You could search the photos with your own eyes. Don’t just take somebody else’s word for it. The groundbreaking ceremony? Not there. Ribbon cutting? Nope. He’s missing from the picture. Nowhere to be seen. You don’t need to visit an eye doctor.
Politicians who are any good at their craft will do their very best to make sure the public works groundbreaking shovel photo makes its way into any and all kinds of media. And that the cheap wooden or metal frame in which the photo gets crusted with dust–will forever along with the shovel and the hardhat gather dust–remain inside the taxpayer paid office for public viewing and myth making long after everyone else in the picture is dead.
That is one of the rules of political life: put on hard hat, grab shovel, bend a bit so it looks like you’re really putting callouses on your hands, then raise head, look at camera, smile and repeat.
The only subway completed anywhere in the USA for more than a generation runs under Manhattan’s East side located Second Avenue. And the billion plus bucks needed to get it started came from the feds.
This is an issue in the heating-up battle for the newly drawn Manhattan congressional seat where west side Jerry Nadler faces east side Carolyn Maloney.
The Second Avenue subway planned nearly eighty years ago—buried in the chaos of the late 1970’s fiscal crisis, bureaucracy, poor government decision making and competition for funding—might have remained unbuilt if it had not been for the woman now facing Nadler.

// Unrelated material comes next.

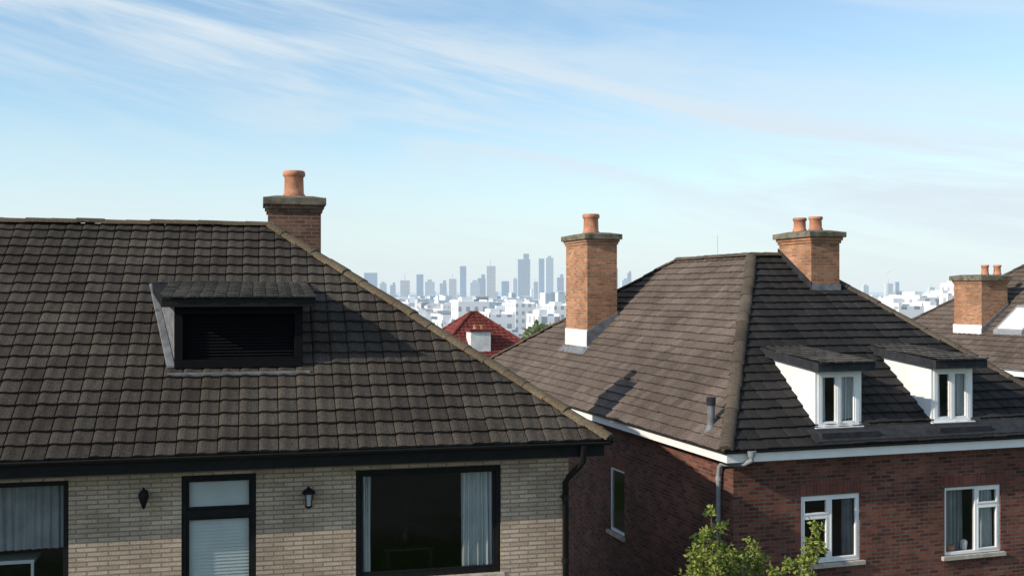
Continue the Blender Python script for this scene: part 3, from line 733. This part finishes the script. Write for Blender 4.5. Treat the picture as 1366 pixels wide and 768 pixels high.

Maloney said while running for U.S. Congress that if sent to Washington, she would get the dream train built. It was a tough election campaign. She faced a well-funded incumbent, S. William Green. Remember Green Stamps. Yup. That Bill Green. Despite incumbency and his immense family fortune, Maloney won the race.
When asked about campaign promises, Maloney remains one of the few politicians who will not have to break into a language previously unknown of blah blahs and uh-huhs and you have to understands and you knows in terms of the end of the day.
Maloney got the dough from the feds, went to the meetings, listened to the bureaucratic nonsense. And New York got the Second Avenue. She did it. Period.
Her opponent has been recorded saying something else. He says well, he gave her the money. Nice way to knock a competent woman’s extraordinary achievement. Awfully ugly. Untrue and unfair. Gave her the money? Nadler wrote the check for an estimated $1.7 billion to get it started? Ridiculous.
Which brings us back to politicians and public works photos, hard hats, shovels and callouses.
Nadler is not in the newest Second Avenue subway ground breaking photo. Because he wasn’t there. He’s not in the ribbon cutting ceremony. Because he wasn’t there. And as much as $1.7 billion federal bucks? Maloney got the dough for New York City. That woman, Maloney did it. Not that man, Nadler who says he’s the hero. It’s just what men seem to do when women are the people who deserve the honor.
That’s why Maloney’s in the pictures. And he isn’t. And shouldn’t be.